Friday, April 25, 2025
3:40 AM
Doha,Qatar
Filmmaker Eylem Atakav

Turkish child marriage film shines light on hidden abuses

Child brides in Turkey are often raped, beaten and forced to undergo virginity tests, according to the director of a new documentary which aims to break the silence on the taboo issue.

‘Growing Up Married’, which will premiere in London on Oct. 30, examines the impact of child marriage on four women who were wed as teenagers in western Turkey.

‘When hearing some of their stories I thought to myself 'how are you still alive?',’ filmmaker Eylem Atakav said in an interview with the Thomson Reuters Foundation.

Globally, one third of girls in developing countries, excluding China, are married before the age of 18 and one in nine before the age of 15, according to UN data.

Child marriage robs girls of their childhood and education and increases the risk of domestic violence and sexual abuse, campaigners say.

It also puts them in danger of death or serious injury if they have children before their bodies are ready.

‘There are lots of stories about child brides, but very few that look at what happens to them after,’ said Atakav, a lecturer in film and television studies at the University of East Anglia in Britain.

The Turkish-born director said her filming trip to Izmir in July revealed survivors felt an urgent need to speak out.

‘I had spent the day interviewing two of my parents' neighbours about their experiences,’ she recalled.

‘Then there was a knock on the door - three women from the neighbourhood came to ask if I was making a film about child brides and said that they wanted to talk about their experiences too.’

TRAUMATISED

The women in the film, now in their 30s to 50s, were married between the ages of 14 and 17.

‘They put a wedding gown on me one night and took me to some place I had never seen before - I (have) remained silent ever since,’ one of the women says in the film.

Another describes how she used to dread night-time because her husband would drag her to the bedroom where he ‘took pleasure out of pulling my hair’.

‘I used to collect all my hair from the floor and pillows every morning.
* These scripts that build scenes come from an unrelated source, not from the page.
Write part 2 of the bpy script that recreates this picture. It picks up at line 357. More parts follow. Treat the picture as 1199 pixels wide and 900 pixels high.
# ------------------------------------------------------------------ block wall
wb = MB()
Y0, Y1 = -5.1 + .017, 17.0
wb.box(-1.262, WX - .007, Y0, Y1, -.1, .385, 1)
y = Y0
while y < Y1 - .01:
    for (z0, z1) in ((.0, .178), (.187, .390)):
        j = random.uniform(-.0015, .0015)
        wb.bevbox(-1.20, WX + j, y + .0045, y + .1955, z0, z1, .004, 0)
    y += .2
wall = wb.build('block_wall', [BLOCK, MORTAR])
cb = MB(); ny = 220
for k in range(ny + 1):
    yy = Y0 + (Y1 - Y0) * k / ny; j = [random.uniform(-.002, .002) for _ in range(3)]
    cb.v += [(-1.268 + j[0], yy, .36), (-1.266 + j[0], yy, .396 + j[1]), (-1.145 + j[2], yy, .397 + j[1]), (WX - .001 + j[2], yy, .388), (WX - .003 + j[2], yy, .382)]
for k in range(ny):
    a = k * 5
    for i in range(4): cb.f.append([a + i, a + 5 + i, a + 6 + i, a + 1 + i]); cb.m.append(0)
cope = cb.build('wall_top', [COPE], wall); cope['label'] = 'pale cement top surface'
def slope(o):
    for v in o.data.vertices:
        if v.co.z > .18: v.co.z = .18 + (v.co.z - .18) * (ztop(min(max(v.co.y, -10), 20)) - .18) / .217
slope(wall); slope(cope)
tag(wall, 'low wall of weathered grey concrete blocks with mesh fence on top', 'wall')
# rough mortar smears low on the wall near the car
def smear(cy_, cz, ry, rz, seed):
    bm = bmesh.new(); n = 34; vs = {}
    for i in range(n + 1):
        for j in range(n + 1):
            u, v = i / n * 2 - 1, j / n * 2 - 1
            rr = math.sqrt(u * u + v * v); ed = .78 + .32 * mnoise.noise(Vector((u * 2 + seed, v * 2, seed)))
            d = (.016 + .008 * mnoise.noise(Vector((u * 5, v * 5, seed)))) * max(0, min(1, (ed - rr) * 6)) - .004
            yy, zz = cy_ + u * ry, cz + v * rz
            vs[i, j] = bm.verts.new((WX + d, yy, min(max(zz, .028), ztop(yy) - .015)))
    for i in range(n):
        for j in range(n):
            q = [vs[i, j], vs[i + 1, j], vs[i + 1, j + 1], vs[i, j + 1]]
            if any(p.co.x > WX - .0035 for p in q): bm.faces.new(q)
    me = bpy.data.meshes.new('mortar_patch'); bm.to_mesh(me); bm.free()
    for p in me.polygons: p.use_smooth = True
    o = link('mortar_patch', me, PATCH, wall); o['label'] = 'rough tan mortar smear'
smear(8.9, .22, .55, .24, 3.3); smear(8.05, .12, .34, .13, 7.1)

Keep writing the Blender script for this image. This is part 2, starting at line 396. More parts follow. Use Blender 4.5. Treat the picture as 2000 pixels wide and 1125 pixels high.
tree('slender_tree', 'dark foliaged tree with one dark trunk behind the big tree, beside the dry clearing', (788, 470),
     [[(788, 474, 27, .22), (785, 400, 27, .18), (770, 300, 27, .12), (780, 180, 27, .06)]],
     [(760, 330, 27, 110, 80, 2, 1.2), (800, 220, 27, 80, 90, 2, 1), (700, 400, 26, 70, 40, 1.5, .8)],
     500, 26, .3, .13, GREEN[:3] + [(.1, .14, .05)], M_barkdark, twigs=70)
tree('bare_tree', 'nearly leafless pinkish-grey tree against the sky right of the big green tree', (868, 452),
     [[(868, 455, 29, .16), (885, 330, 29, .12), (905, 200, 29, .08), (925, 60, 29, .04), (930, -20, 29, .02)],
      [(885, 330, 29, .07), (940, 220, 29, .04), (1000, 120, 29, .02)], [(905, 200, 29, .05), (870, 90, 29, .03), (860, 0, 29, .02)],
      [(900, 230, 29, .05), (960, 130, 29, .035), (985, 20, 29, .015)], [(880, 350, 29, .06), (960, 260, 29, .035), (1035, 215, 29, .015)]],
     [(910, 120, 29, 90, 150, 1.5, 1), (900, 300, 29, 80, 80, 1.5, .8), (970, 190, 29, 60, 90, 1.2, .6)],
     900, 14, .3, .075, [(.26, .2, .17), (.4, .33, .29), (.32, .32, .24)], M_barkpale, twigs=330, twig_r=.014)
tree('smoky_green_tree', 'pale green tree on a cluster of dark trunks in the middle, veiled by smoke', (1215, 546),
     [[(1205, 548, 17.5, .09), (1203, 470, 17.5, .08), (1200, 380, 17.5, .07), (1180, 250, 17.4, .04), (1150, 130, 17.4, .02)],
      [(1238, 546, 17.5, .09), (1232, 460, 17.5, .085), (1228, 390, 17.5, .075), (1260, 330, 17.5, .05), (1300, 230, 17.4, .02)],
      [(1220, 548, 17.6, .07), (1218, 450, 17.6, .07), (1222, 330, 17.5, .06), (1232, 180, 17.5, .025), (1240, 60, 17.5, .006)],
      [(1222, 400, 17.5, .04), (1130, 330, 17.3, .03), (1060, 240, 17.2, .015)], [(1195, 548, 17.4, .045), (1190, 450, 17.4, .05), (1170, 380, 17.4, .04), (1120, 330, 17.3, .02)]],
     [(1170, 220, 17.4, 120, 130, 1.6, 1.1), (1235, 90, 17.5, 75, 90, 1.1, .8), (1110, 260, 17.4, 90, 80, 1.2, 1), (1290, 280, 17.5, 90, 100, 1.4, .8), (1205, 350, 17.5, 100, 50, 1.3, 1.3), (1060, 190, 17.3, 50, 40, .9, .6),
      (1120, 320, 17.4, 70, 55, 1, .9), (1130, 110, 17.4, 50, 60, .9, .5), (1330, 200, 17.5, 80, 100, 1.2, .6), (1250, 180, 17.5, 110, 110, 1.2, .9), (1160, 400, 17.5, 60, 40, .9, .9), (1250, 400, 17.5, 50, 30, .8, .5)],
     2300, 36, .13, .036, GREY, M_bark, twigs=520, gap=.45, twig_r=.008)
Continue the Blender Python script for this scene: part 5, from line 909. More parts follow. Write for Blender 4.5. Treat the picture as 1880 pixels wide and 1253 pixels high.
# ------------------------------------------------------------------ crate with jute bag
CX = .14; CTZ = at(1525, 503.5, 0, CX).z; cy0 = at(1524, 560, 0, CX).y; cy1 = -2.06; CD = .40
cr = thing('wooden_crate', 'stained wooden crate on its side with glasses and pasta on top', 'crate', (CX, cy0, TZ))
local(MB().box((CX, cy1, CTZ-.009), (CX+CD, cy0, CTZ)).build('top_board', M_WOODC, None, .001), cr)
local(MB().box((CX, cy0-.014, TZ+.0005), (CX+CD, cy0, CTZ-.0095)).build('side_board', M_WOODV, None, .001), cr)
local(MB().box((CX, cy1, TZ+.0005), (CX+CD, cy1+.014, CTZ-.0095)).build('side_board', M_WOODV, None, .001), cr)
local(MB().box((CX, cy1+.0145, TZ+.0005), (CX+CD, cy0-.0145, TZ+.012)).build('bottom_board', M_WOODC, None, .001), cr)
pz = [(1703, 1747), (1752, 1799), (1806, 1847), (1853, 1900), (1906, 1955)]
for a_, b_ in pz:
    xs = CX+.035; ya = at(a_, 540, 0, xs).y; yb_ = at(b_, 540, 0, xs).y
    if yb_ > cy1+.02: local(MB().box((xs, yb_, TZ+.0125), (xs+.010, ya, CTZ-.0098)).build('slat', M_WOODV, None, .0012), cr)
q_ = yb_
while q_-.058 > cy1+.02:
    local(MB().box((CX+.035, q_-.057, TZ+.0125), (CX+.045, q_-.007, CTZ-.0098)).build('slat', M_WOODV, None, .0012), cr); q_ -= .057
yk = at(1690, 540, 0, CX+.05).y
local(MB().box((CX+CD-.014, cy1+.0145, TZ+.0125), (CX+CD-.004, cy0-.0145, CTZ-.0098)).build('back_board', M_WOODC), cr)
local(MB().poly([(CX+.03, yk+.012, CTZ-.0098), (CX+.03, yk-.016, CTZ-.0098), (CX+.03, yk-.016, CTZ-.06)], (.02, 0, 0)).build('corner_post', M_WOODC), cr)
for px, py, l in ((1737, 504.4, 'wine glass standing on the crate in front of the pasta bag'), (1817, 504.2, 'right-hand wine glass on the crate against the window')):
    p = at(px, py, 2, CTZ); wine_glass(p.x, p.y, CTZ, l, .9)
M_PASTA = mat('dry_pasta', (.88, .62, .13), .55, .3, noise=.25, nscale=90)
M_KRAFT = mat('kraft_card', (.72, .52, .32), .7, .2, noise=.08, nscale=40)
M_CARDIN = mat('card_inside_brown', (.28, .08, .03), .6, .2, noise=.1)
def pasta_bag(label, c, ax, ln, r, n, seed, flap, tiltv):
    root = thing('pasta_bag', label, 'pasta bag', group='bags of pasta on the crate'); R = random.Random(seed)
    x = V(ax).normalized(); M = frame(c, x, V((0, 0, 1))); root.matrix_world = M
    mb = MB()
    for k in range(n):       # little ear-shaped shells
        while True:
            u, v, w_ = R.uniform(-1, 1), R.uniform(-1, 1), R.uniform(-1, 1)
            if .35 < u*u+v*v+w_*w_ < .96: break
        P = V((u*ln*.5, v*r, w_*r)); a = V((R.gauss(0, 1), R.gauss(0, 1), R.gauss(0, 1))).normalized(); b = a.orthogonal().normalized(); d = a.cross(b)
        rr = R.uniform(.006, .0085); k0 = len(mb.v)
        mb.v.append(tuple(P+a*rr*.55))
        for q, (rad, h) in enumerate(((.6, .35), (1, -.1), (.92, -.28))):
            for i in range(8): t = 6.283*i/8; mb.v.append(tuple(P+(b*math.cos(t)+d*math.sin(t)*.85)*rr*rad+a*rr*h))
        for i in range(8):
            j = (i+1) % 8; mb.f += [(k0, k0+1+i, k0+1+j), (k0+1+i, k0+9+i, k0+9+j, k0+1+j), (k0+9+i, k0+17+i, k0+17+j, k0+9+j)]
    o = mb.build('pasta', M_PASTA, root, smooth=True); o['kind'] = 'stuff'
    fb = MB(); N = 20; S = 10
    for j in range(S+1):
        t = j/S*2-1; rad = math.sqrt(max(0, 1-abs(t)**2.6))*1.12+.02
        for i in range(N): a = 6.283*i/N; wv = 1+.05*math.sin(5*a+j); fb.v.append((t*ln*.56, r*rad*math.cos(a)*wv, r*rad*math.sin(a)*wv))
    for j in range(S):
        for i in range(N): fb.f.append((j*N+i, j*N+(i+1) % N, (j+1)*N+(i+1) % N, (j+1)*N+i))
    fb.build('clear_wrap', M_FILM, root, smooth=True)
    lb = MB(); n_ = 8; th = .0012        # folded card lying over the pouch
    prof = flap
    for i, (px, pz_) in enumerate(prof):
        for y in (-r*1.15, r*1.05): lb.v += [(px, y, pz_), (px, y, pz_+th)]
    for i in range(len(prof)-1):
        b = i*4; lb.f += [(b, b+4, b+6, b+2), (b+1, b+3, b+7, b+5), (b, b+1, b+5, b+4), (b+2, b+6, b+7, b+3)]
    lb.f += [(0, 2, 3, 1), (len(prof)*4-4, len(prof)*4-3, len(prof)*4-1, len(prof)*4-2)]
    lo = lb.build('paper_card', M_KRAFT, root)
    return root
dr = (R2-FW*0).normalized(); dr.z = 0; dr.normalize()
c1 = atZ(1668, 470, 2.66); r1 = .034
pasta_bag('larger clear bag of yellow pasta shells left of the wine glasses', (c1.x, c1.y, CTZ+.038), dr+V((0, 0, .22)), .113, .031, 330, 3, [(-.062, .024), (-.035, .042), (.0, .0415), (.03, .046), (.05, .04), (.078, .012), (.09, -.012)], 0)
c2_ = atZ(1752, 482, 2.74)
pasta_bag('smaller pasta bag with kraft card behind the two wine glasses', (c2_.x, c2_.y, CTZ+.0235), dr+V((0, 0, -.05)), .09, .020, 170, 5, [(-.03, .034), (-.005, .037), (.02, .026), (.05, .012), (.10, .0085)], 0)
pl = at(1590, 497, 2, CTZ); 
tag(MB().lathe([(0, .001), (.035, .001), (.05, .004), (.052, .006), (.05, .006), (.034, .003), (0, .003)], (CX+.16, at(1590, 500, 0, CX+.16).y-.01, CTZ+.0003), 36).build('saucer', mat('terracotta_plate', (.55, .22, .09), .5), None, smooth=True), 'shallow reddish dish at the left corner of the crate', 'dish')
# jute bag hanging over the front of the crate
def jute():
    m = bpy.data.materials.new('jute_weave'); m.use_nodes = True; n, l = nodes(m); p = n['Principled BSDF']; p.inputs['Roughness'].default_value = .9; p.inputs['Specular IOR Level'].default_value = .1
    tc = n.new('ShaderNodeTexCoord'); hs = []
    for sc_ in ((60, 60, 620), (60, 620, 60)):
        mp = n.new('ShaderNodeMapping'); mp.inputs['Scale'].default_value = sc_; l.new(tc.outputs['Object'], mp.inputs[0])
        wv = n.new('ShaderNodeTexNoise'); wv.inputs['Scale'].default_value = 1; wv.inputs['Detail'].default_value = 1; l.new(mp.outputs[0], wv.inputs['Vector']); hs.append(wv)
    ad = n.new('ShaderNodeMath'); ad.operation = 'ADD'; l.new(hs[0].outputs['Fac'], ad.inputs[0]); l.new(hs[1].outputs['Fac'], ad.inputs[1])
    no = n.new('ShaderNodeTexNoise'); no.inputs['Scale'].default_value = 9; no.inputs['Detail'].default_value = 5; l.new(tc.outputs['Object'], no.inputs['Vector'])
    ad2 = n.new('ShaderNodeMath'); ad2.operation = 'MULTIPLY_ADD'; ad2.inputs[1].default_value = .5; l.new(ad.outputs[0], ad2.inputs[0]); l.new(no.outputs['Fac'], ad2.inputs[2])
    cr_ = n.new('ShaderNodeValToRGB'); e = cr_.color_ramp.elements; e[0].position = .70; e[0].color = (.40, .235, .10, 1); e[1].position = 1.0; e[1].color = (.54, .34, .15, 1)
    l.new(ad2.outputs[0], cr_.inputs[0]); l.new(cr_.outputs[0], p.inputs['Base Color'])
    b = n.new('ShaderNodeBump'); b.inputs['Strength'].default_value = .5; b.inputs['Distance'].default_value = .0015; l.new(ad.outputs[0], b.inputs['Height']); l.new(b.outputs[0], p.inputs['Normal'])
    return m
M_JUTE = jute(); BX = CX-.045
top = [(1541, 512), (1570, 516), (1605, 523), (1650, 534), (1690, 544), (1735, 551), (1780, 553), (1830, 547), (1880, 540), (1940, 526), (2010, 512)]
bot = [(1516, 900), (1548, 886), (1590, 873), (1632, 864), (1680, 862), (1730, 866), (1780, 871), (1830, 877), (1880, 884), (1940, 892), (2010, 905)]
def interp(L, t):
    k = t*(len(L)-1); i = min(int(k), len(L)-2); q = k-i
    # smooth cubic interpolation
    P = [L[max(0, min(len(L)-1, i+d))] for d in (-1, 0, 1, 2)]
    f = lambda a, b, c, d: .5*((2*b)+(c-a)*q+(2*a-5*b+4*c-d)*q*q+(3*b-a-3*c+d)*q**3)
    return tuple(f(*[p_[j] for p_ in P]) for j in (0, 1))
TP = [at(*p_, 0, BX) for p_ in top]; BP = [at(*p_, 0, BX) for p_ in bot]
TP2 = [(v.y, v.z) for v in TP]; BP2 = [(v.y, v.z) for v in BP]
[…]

Then I started cutting my hair so that he couldn't hurt me as much.’

Atakav said the film also revealed more ‘insidious’ forms of abuse.

‘Tradition in Turkey dictates that the bride should be a virgin, before she has sex with her husband on the night of the wedding,’ she explained.

‘Family members wait outside the bedroom to then note the blood on the white sheet in the morning.’

Atakav said that one of the women in the film who was married at 15 was accused of not being a virgin when her family couldn't see any blood.

‘Her husband shouted at the family 'you bought me a woman, not a girl!'.’

The woman said she was taken to another village for a virginity test and that ‘life after that was awful’.

INVISIBLE ISSUE

Only one of the four women in the film is still married to her husband, said Atakav. Two are divorced and one has remarried but her former husband has banned her from seeing her daughter.

‘These women have somehow managed to go on with their lives but you can see the pain on their faces,’ Atakav said.

Campaign group Girls Not Brides says Turkey has one of the highest rates of child marriage in Europe, with an estimated 15 percent of girls married before the age of 18.

The minimum age of marriage in Turkey is 17 years, although marriage at 16 can be allowed with court approval.

Atakav hopes her documentary will raise awareness of ‘this invisible issue, and be a tool for women's voices to be heard everywhere’.

‘What I'd really like is to go show the film in Turkey,’ she said. ‘Only privileged families, if anyone, have access to these types of films when those who most need (to see) them don't.’